Dovizioso: “Rossi e la Ducati? Il più grosso flop della storia della MotoGP”
Tema caldo di questi giorni è il fallimento in Ducati. Ma non parliamo di Jorge Lorenzo e del suo difficile adattamento alla moto di Borgo Panigale, bensì di Valentino Rossi e della sua complicata avventura in Rosso. “Dopo tre giri con la Desmosedici ho pensato ‘Siamo nella merda’” raccontava il Dottore qualche anno fa, dopo aver ritrovato il sorriso con la Yamaha. Siamo nel 2013, quando Andrea Dovizioso ereditava la Ducati di Valentino mentre il pesarese tornava in sella alla sua amata M1. Alla fine della stagione 2012 il forlivese aveva raccolto sei podi con la Yamaha Tech3 che gli avevano aperto l’opportunità di un passaggio nel team ufficiale al fianco di Lorenzo: “Era una prospettiva che aveva un suo senso” ricorda Dovizioso nella sua autobiografia, ‘Asfalto’, libro edito da Mondadori in cui parla di sé e della sua carriera. Le cose però andarono diversamente e per vedere Dovizioso e Lorenzo allo stesso box si sarebbe dovuto aspettare ancora qualche anno.

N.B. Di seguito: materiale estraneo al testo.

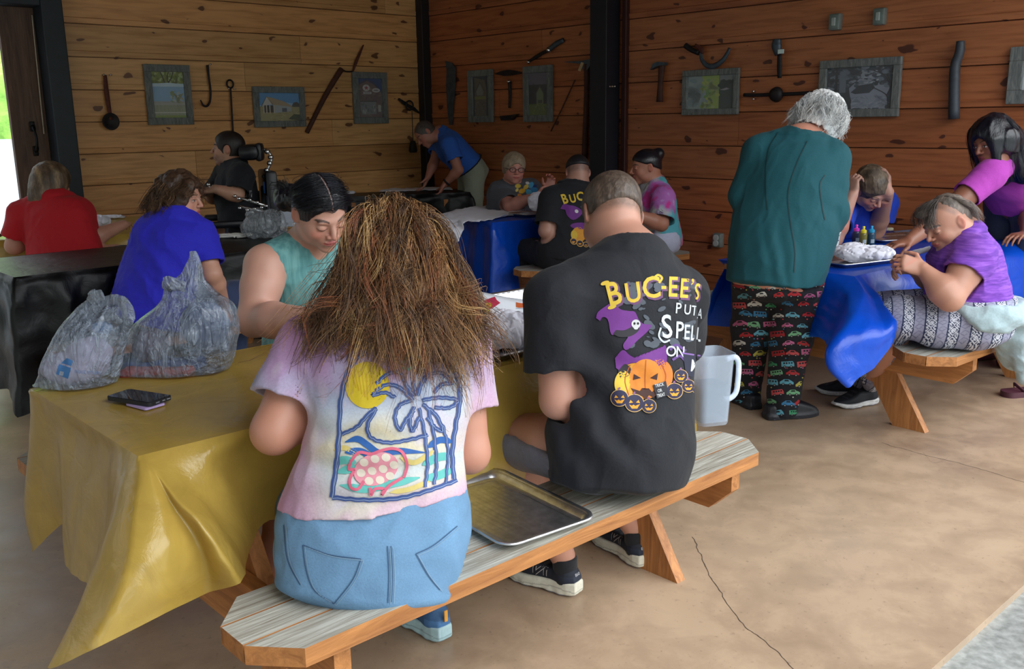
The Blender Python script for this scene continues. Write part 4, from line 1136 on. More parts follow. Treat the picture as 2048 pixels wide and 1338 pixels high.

Il più grosso flop della storia della MotoGP
Dopo sei stagioni in Ducati, la sincerità e la trasparenza delle parole di Dovizioso sul biennio di Rossi suscitano interesse tanto quanto rispetto: “Vale e la moto, insieme, hanno prodotto il più grosso flop della storia della MotoGP – scrive Dovizioso – I due anni del fiasco con Valentino hanno lasciato un segno profondo. Al punto che (non lo posso sapere con certezza ma ne sono abbastanza convinto) forse la moto che ho trovato io dopo i due anni di Valentino è persino peggiore di quella guidata da lui la prima volta”. Un biennio disastroso che però non ha cambiato la stima del forlivese per il collega: “Io sono di sette anni più giovane e quando sono arrivato in MotoGP lui aveva già vinto sette Mondiali, perciò è inevitabilmente un idolo, il punto di riferimento assoluto” si legge sempre nel libro. “Nonostante non abbia mai avuto la possibilità di frequentarlo veramente, penso si tratti di una persona per molti aspetti di un altro livello. Ha condizionato in positivo il Motomondiale, ha insegnato a essere più spensierati anche pensando ai risultati, ha dimostrato che si può vivere di colori, di adesivi, di personalizzazioni divertenti. A modo suo, con le sue regole, ha mostrato come si vive da rockstar senza tirarsela come una rockstar. Io stesso, in principio, non capivo perché attirasse così tante attenzioni. Perché Valentino che arriva decimo conta più di chi ha vinto? Ma partivo da un presupposto sbagliato: se sei unico, è ovvio che deve andare così. Lo si può amare o odiare, ma Valentino ha avuto il merito di attirare gente che non sapeva nemmeno quante ruote avesse una moto. È l’anomalo che periodicamente viene fuori nello sport: Alberto Tomba, Michael Jordan, Usain Bolt. Questa è la storia, e non si può discutere”.